Climate “hushing”, in which politicians and businesses downplay or ignore the need to cut planet-heating emissions, has been prevalent in the US during Trump’s second term. A bruising 2024 election loss and ongoing inflation concerns – polls show gasoline costs are Americans’ top concern about the Iran war – have left Democrats wrestling with a critique of affordability rather than the imperiled livability of the planet, despite the clear link between the two.
‘Unique moment of opportunity’
The Iran war provides a “unique moment of opportunity” for Democrats to extol the advantages of lower-pollution options like electric cars but the focus should be on “reducing consumer costs, which should’ve been the message over climate protection all along”, according to Paul Bledsoe, a former climate adviser to Bill Clinton’s White House.
“I don’t think they’ve grasped the political opportunity yet,” Bledsoe said. “They have to stay really focused on how these next-generation technologies will provide a consumer benefit. When you pitch clean energy as cutting consumer costs first and improving the overall economy second, people are happy to cut emissions third.”
Translating this into a winning political message has been a struggle for Democrats who in Joe Biden’s administration passed sweeping climate legislation to spur new jobs in the clean energy sector, only for the bill to be gutted by Republicans now in control of Congress. Chuck Schumer, the Democratic Senate leader, has proposed a partial resurrection of incentives for clean energy should his party regain power.
But Democrats must do better to pitch solar, wind and battery technologies as a way to reduce US exposure to international fossil fuel costs dictated by global events, according to Ro Khanna, a leading Democratic member of Congress. “I really believe we missed a moment to do that with the Ukraine war,” he said. “We should have been linking the clean energy agenda to Americans’ economic security and our national security, and we should do that again.”
Longer term, Khanna added, the US needs to “wean ourselves off the petro-states. We need a moonshot for clean technology.”
Such a shift from fossil fuels, which scientists say is imperative if the world is to avert catastrophic climate impacts, has been stymied by Trump, who has implemented a “drill, baby drill” approach to oil and gas extraction and has taken extraordinary measures, even amid the Iran crisis, to halt domestic clean energy generation that he has called a “scam” and a “con job”.

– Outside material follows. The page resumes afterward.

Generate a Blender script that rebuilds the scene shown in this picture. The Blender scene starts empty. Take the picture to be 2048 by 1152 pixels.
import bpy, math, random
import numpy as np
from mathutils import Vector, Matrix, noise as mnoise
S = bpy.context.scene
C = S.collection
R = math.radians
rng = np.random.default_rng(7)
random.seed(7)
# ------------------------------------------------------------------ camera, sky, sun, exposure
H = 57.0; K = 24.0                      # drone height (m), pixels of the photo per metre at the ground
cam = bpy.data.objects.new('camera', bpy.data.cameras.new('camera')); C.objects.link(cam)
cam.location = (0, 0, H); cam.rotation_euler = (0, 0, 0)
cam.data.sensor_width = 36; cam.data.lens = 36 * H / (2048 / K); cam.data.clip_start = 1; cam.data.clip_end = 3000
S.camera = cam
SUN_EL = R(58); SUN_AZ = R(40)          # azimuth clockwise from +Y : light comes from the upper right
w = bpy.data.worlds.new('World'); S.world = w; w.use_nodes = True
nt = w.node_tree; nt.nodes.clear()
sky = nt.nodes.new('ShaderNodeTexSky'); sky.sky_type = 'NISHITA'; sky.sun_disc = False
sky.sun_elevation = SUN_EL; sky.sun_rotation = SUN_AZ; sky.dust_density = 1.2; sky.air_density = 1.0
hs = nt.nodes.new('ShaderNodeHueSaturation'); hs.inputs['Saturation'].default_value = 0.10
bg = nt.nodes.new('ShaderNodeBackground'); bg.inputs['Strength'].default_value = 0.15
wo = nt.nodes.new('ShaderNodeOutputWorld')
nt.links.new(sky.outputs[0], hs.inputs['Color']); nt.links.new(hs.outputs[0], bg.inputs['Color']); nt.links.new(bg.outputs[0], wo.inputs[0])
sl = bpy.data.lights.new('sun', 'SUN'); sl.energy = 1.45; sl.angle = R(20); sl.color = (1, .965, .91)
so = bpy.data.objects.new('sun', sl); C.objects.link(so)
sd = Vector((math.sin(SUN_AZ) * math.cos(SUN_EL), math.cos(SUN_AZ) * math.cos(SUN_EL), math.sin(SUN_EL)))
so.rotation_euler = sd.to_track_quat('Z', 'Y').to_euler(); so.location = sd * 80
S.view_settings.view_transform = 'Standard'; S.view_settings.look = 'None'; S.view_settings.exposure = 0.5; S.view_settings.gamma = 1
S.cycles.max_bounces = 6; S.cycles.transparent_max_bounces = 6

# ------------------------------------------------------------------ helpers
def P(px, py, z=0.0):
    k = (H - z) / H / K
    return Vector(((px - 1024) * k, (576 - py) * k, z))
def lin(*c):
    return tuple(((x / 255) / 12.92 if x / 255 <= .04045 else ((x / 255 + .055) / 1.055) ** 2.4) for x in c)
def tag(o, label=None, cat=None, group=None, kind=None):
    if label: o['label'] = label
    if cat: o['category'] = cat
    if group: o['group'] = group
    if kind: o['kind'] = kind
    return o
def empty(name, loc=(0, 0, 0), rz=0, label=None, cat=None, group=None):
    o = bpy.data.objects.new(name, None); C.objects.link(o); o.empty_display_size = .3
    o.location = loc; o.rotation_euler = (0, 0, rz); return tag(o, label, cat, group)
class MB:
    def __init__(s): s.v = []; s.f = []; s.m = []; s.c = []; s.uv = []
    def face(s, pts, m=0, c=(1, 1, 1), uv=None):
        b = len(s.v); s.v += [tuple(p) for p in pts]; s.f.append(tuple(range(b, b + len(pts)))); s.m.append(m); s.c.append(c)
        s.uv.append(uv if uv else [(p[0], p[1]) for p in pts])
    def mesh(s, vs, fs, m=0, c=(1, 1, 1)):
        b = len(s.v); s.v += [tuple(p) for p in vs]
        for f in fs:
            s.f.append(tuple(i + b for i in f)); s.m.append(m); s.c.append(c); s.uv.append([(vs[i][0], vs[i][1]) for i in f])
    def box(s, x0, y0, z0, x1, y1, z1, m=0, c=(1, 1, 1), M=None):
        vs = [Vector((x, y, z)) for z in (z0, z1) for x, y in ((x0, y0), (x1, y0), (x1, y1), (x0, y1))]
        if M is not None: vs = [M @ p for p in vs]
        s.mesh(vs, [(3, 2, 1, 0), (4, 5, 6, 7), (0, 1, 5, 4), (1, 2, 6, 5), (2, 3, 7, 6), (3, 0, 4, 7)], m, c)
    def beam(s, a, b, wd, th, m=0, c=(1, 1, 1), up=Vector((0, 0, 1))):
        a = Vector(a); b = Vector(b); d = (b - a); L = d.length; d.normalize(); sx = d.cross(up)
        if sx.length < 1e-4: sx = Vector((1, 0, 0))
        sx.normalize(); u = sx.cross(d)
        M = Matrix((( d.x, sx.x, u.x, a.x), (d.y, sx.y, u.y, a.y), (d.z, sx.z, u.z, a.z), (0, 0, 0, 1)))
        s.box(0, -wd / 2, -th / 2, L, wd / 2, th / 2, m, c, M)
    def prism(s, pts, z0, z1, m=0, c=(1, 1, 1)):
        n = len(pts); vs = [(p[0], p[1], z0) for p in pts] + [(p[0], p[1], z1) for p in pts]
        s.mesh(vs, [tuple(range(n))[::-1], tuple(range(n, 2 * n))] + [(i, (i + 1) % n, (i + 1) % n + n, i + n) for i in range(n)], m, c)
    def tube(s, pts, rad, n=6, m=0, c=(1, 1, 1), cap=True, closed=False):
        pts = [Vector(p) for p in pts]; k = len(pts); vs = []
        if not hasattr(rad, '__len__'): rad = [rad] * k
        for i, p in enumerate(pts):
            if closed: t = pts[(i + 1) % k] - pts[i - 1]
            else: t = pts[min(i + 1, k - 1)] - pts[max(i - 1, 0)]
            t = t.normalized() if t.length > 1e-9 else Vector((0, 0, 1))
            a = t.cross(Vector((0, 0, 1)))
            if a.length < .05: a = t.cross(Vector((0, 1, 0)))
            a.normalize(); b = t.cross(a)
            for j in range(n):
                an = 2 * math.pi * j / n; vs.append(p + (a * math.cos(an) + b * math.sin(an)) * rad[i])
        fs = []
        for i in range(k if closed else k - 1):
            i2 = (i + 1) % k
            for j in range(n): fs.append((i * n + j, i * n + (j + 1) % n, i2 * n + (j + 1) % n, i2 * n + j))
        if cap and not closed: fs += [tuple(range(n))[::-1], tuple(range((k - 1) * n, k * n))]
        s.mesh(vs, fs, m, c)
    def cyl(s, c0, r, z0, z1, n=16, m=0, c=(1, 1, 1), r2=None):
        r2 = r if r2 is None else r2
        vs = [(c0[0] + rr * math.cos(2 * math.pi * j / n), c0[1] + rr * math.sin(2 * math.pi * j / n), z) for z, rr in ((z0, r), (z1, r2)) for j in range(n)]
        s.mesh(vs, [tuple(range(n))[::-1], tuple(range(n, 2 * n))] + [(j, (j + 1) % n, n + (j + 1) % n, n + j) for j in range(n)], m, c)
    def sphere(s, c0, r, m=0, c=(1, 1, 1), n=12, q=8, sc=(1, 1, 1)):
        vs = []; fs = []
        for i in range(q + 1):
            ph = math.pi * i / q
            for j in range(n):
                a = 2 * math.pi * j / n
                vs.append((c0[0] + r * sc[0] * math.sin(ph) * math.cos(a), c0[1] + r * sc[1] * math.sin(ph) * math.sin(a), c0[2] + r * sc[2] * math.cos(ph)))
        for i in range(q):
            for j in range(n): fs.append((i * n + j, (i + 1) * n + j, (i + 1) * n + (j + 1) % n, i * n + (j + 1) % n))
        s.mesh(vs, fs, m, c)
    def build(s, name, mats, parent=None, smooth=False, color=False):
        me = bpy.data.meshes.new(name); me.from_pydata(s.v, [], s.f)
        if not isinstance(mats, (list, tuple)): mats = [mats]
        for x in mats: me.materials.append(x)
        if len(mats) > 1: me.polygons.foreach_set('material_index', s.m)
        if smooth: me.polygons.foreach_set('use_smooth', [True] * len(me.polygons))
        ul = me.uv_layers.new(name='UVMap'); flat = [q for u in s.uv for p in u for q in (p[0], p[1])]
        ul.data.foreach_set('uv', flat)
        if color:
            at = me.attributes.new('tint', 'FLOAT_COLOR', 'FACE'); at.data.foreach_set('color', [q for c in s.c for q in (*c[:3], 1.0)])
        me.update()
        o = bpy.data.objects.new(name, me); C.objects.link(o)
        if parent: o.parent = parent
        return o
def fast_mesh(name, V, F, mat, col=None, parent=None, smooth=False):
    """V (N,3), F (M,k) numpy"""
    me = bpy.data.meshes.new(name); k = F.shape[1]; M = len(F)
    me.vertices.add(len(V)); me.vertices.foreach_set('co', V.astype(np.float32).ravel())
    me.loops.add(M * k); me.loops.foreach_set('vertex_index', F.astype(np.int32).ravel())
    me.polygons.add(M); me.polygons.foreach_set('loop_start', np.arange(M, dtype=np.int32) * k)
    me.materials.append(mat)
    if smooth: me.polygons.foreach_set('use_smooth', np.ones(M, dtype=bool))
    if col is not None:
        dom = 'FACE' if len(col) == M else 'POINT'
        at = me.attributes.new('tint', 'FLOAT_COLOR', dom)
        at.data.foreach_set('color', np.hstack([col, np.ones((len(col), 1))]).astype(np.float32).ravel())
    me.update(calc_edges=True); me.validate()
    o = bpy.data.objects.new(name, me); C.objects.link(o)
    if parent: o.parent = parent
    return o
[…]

The soaring price of oil may even be beneficial, Trump has suggested, because “when oil prices go up, we make a lot of money”. This money is mostly flowing to large fossil fuel corporations, with the world’s largest 100 oil and gas companies making more than $30bn every hour in unearned profit during the first month of the war.
Trump’s approach differs starkly from that of other countries that have sought to rapidly reduce their exposure to a faraway conflict. Electric car sales have boomed in South Korea and Malaysia, while in Pakistan electric rickshaws have been selling out. “This is a wake-up call,” Indonesian president Prabowo Subianto said recently. “We will convert all motorcycles into electric motorcycles. All cars, all trucks, all tractors must [also] be electric.”
The European Union, too, plans to accelerate clean energy deployment to help alleviate electricity bills. “Every delayed investment in the energy transition risks greater cost for society at a later stage,” a draft European Commission proposal states. The plan comes ahead of a conference in Colombia this month where representatives from 85 countries will gather to craft a roadmap on how to move beyond the fossil fuel era.
The Iran war is a case study for the need to make this transition, according to the United Nations. “Clean energy is the antidote to fossil fuel cost chaos, because it is cheaper, safer and faster to market,” said Simon Stiell, the UN’s climate chief. “Wars don’t disrupt the supply of sunlight for solar power, and wind power does not depend on vulnerable shipping straits.”
The mounting toll of the climate crisis, though, is the primary reason to ditch coal, oil and gas, advocates argue. Such impacts are increasingly apparent in the US, as well as the rest of the world, with the country enduring its hottest and driest start to a year in recorded history, with record-breaking March heat and punishing bouts of drought, heat and wildfire strafing much of the US west.
Despite the Trump administration’s dismissal of climate science, two-thirds of Americans are worried about global heating, polling has shown, with most people in the US underestimating how concerned others are about the topic as it has receded from coverage in many media outlets.
There has been “a surprising silence” from Democrats and climate activists on how clean energy is cheaper, inexhaustible and more locally controlled compared with fossil fuels, according to Anthony Leiserowitz, an academic at Yale University who studies public perceptions of the climate crisis. “And, oh by the way, it reduces the carbon pollution causing global warming,” he added.